We’ll look at three ways, restaurants, RFID readers, and juice jacking, where bad guys can obtain your credit card information and can use it to run up bills for you.

Restaurants and Drive-Thrus
My wife and I often eat at Chili’s, not necessarily for great food and service, but because it’s close to our house and we can’t think of anywhere else we want to go. One thing about Chili’s, though, is that you can pay your bill at the table with a table card processor. All you have to do is push a button and your bill comes up, then slide your card; the machine spits out a receipt (well, if you’re lucky; usually it is out of paper or the receipt printer is jammed).

We ate lunch at BJ’s Restaurant and Brewhouse a few weeks ago, and when we paid the bill, the waiter processed our card with a hand-held reader while he stood at the table. The only other time I experienced that was at Heathrow Airport in London where the waiter did the same thing.
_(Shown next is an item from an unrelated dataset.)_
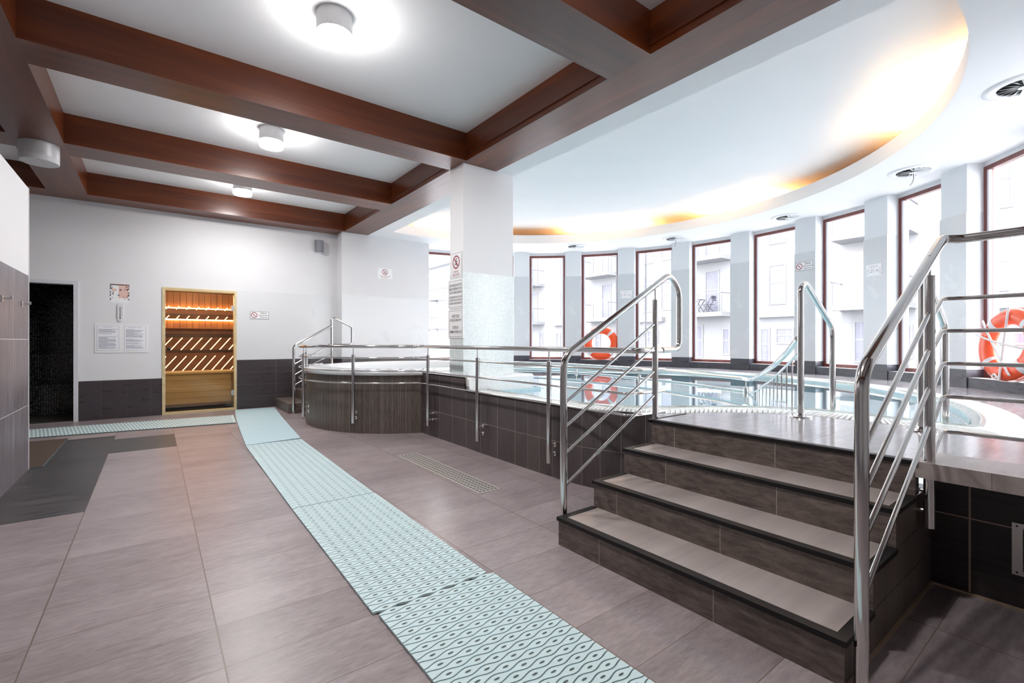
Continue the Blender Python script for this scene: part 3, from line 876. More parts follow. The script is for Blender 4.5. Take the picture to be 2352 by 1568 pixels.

Usually, when you get the bill, the waiter takes it away into the inner sanctum of the restaurant to run in the credit card machine. There’s where the danger lies.

He or she has access to all the information on the card including the three-digit security code on the back. Those who are particularly tech adept can even clone your card with a card-making machine, all while you are waiting to sign for your meal.

A similar danger is at drive-thrus at fast food restaurants. If you hand your card to the clerk at the first window (the one where you pay), and if he or she has the proper equipment as is intent on criminal behavior, the clerk can create a clone of your card. For example, a Pennsylvania woman working at a Dunkin’ Donuts drive-thru was arrested in 2015 for using information on customers’ cards to create duplicate cards.

In case you’re concerned, those mobile credit card processors are about as secure as security can make them as they are 128-bit encrypted and tokenized. It would take a super computer over 1,000 years to break 128-bit encryption, longer than bad guys want to deal with. Tokenization is a substitute data element where your card data is never stored intact anywhere, making it nearly impossible for hackers to reassemble it through decryption or reverse engineering. It enables a sender/receiver to communicate back and forth without displaying any sensitive data. No, I don’t understand exactly how that works, but it does and is one more layer of security.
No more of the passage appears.